Le coup vient de si loin, il est si brutal, il traite la France avec tant d'irrespect que les chancelleries se demandent jusqu'où la crise ainsi ouverte par Joe Biden peut aller, si l'OTAN ne va pas en être déstabilisée, et si le gouvernement américain, dans sa passion anti-chinoise, ne devient pas fou. De même, les autorités australiennes, certes peu désireuses de fâcher le grand frère américain, ont leur part de responsabilité dans l'affaire : elles avaient déjà un contrat avec la France, 500 Australiens étaient déjà installés dans les chantiers navals français pour participer à la construction des douze sous-marins et, avant toute initiative, elles auraient dû informer la France et passer un nouveau marché avec elle.
Elles n'en ont rien fait, plongeant dans la colère le ministre français des Affaires étrangères, Jean-Yves Le Drian. Le gouvernement se pose la question de ses relations à venir avec Washington et Canberra. Il ne comprend pas un comportement de Biden au moins aussi léger et malhonnête que celui de Trump. Il cherche les conséquences juridiques du contrat bafoué. Le problème, c'est que le coup vient de deux alliés, alors que, jusqu'à présent la France n'attendait d'eux aucune forfaiture de ce genre. Ce qui est terrible, c'est que Biden semble ignorer tout ce qui faisait la qualité des relations franco-américaines, forgées par l'histoire et en principe indestructibles. Élu contre Trump, le président démocrate se conduit exactement comme son prédécesseur dans ses rapports avec la France, comme s'ils les jugeait négligeables et comme s'il était plus important à ses yeux de contrôler l'Australie, ainsi invitée à ne pas s'aventurer dans des transactions hors de l'univers anglo-saxon.

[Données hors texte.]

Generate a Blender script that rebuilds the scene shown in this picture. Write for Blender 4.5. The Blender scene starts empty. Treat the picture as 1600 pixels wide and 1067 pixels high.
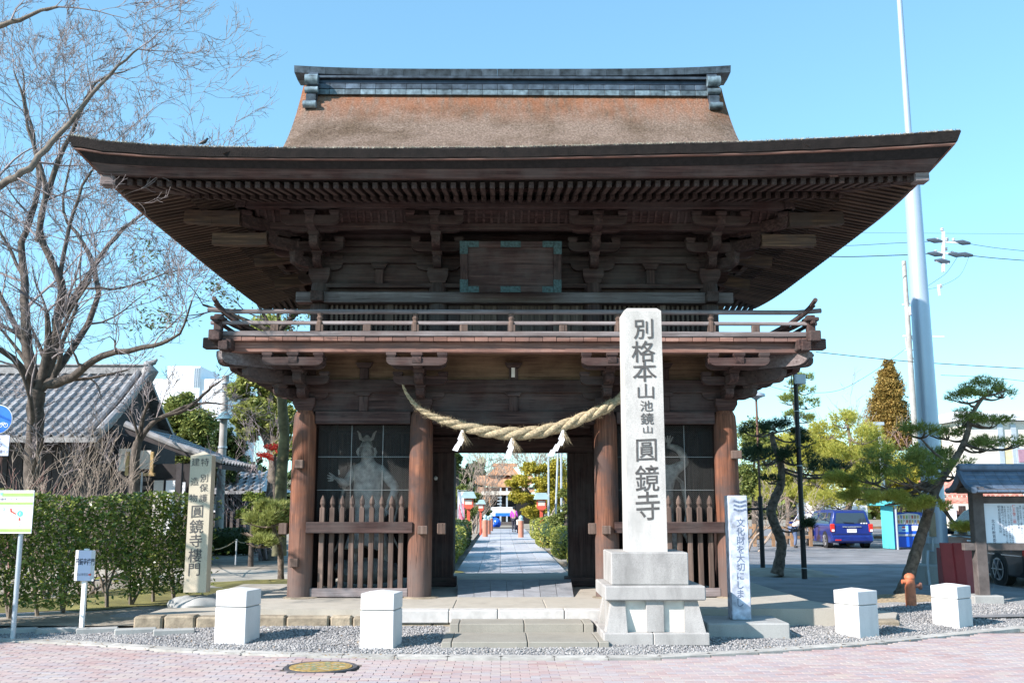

Un acte d'autorité bizarre
L'affaire ne peut qu'alimenter un anti-américanisme déjà visible en Europe après la débâcle afghane. On a le sentiment que ce que le président américain n'a pas pu faire aux talibans, il le fait à la France, dans un geste désespéré d'autorité très contestée. Le précédent afghan n'est pas encourageant : Joe Biden n'a pas cru utile de donner des explications, ni à son peuple ni à ses alliés, au sujet d'une défaite historique à Kaboul, assortie d'un abandon des Afghans à la barbarie. Il est donc peu probable qu'il en donne au gouvernement français au sujet des sous-marins. Difficile en effet d'imaginer un président dire à Emmanuel Macron : « Je suis un voyou, mais je n'ai pas l'intention de me confondre en excuses. Ce qui compte, c'est la loi du plus fort ».
Et pourtant, il ne peut parler ni d'OTAN ni d'Europe s'il ne prend pas le temps d'expliquer, avec des mots choisis, ce qu'il entend faire pour réparer l'acte diplomatique le plus négatif de ce siècle. Il lui faudra beaucoup de persuasion et probablement donner des gages à la France pour calmer son indignation. Les moyens de rétorsion de Paris sont très limités : nous comptons sur les États-Unis pour la lutte contre le terrorisme (partage des renseignements), pour le commerce bilatéral, pour la culture. Nous pouvons d'autant moins boycotter l'Amérique que nous sommes engagés avec elle dans l'OTAN et plus généralement dans la défense contre les menées russes et chinoises. C'est précisément contre la Chine que l'Australie se réarme, mais on ne voit pas pourquoi les sous-marins français seraient moins bons que les Américains.